Seeds of happiness: How retirement developers help gardeners to flourish

Seeds of happiness: How retirement developers help gardeners to flourish 

Perhaps it is time for another Dig for Victory campaign to grow more food for the nation: despite well-stocked supermarkets, Britain is only ever a few days away from running out of food.

The matter, highlighted in the Commons last week, comes in the wake of warnings by the National Farmers’ Union that self sufficiency in such fresh foods as fruit and vegetables is falling off a cliff. 

While the young are being urged to go back to the land and get involved with farming, older people often need no such encouragement. Many of those born before and during the Second World War have not lost their enthusiasm for growing their own as the nation’s allotments show.

The average age of so-called "lotties" is 64 and they show no signs of giving up their rights to a "bit of earth" as was seen when Eric Pickles tried to abolish the duty of councils to supply allotment land. 

The Government has now backed away from that plan following a well fought campaign. Indeed, the general demand for allotments is rising again and now even retirement developers are beginning to heed the call so that people moving out of homes with large gardens do not have to forgo the pleasure of growing their plants and vegetables.

Awareness of the economic and health benefits of growing your own food is only one aspect of the story; the social side of gardening and garden clubs has long been recognised. At Audley Clevedon, near Ilkley in West Yorkshire, 12 new allotment beds have just been built, with some raised to ease accessibility.

Nick Sanderson, chief executive of the company which specialises in luxury retirement villages, said that people often look forward to fulfilling delayed dreams and embracing new challenges after they leave work.

"Our research shows that a huge number of people in the UK population enjoy gardening so it is no surprise that this passion is shared by the owners in our villages. At Inglewood House, opened last summer, residents will be able to cultivate plants and flowers and grow vegetables on land that was previously used for similar means by the De La Salle monks who lived there."

Six of Audley’s villages, now scattered across the UK and often surrounding beautiful and historic manor houses, have established gardening clubs which look after plants in the village grounds. They also provide an opportunity for owners to help encourage and protect wildlife. Audley Clevedon has also won the Ilkley In Bloom award for the past two years thanks to the beautiful tubs and hanging baskets that the owners create, as well as the grounds themselves.

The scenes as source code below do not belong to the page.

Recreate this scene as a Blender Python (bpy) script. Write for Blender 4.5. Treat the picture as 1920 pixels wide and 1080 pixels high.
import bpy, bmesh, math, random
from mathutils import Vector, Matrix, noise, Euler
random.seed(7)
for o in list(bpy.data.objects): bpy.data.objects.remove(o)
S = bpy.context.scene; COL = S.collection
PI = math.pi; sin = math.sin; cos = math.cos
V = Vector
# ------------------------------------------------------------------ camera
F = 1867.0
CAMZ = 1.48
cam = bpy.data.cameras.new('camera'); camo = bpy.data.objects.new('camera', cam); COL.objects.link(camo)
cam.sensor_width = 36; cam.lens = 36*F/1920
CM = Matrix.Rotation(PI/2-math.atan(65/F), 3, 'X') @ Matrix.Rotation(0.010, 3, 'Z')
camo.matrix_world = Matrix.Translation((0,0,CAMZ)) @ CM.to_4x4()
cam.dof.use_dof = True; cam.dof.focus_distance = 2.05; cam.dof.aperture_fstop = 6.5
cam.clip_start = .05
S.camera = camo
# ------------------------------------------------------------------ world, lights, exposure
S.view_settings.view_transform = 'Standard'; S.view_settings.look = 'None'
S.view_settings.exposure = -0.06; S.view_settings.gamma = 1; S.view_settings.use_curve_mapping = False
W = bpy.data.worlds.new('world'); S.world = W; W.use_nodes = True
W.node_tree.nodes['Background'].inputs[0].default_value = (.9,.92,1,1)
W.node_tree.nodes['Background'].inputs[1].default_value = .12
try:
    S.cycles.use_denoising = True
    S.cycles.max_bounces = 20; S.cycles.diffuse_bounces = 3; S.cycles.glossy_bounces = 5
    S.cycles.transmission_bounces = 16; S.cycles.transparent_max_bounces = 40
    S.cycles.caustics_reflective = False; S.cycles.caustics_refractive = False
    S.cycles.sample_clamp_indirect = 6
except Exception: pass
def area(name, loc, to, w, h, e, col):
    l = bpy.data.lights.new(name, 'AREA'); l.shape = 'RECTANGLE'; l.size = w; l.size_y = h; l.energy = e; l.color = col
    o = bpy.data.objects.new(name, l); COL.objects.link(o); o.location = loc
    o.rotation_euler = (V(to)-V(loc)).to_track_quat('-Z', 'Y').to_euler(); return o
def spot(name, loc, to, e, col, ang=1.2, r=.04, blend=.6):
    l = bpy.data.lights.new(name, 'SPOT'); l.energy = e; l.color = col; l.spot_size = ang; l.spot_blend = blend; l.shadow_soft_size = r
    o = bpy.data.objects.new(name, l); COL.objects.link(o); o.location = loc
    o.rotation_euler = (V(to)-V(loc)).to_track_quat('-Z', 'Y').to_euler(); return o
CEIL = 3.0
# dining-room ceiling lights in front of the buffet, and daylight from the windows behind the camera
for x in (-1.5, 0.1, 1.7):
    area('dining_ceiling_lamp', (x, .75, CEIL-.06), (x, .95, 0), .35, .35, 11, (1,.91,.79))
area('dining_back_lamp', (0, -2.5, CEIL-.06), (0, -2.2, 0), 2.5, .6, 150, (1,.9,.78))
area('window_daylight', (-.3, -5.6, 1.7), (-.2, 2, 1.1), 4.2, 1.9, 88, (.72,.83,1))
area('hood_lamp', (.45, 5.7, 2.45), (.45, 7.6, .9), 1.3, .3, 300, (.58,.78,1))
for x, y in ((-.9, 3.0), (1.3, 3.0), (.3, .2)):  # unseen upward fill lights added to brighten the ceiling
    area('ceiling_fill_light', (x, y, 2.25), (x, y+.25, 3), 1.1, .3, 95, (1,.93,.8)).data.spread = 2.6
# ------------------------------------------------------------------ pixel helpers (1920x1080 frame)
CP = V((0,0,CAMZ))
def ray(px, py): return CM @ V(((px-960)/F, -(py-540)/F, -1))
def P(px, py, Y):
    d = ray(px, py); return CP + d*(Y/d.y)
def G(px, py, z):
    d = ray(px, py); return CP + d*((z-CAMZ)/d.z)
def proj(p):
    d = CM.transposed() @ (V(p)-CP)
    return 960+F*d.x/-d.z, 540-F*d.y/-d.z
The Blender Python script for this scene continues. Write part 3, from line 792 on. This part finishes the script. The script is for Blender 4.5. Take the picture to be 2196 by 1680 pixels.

Age seems to be no barrier to the green-fingered residents. Colin Lawton, 87, who lives in Audley Clevedon, helps the gardeners maintain the lawns using a drive on tractor which makes the job fun and manageable for him.

"When I retired 20 years ago, my wife and I acquired a much neglected garden in South West France. The restoration and development of the four acres at Lous Rouquets, as it was known, used much of my energy during our annual six-month residence there," he says.

"So I was delighted to find that I was by no means cut off from gardening at Audley Clevedon. "It is a great joy to be able to make some contribution to keeping the estate in splendid condition while continuing to enjoy the outdoor life and the exercise that entails." Nick Sanderson added: "The retirement village model promotes independence and allows individuals to be as active and engaged as they wish with a host of activities available at each site.

"At our villages we are proud to boast of our gardening clubs as well as pilates, yoga and zumba classes among a range of other activities. Today’s generation of retirees are not content to sit back on the sidelines of society and want to remain active and enjoy their retirement fully."

A gardening club has just been launched at West Hall, in Surrey, a care home run by not-for-profit Anchor, a provider of housing and care to older people which has rented and leasehold retirement properties, dementia care homes and retirement villages.

West Hall resident Eileen Sampson, 91, has mild dementia but spending time planting and weeding with staff has helped her cope with the condition. Wellbeing manager Helen Stevens, launched the home’s gardening club so that other residents could join in. "The club has been a huge success," she says. "Many residents and their families enjoy spending time outdoors and seeing the fruits of their labour now that harvest season is on us. We are picking and serving our vegetables in the bistro here at West Hall."

The team also takes trips to a garden centre to buy seeds and other necessities for the raised beds that have been built.

"I have planted carrots, broccoli, cucumber and peppers among other seeds," says Eileen, "it helps me overcome my problems."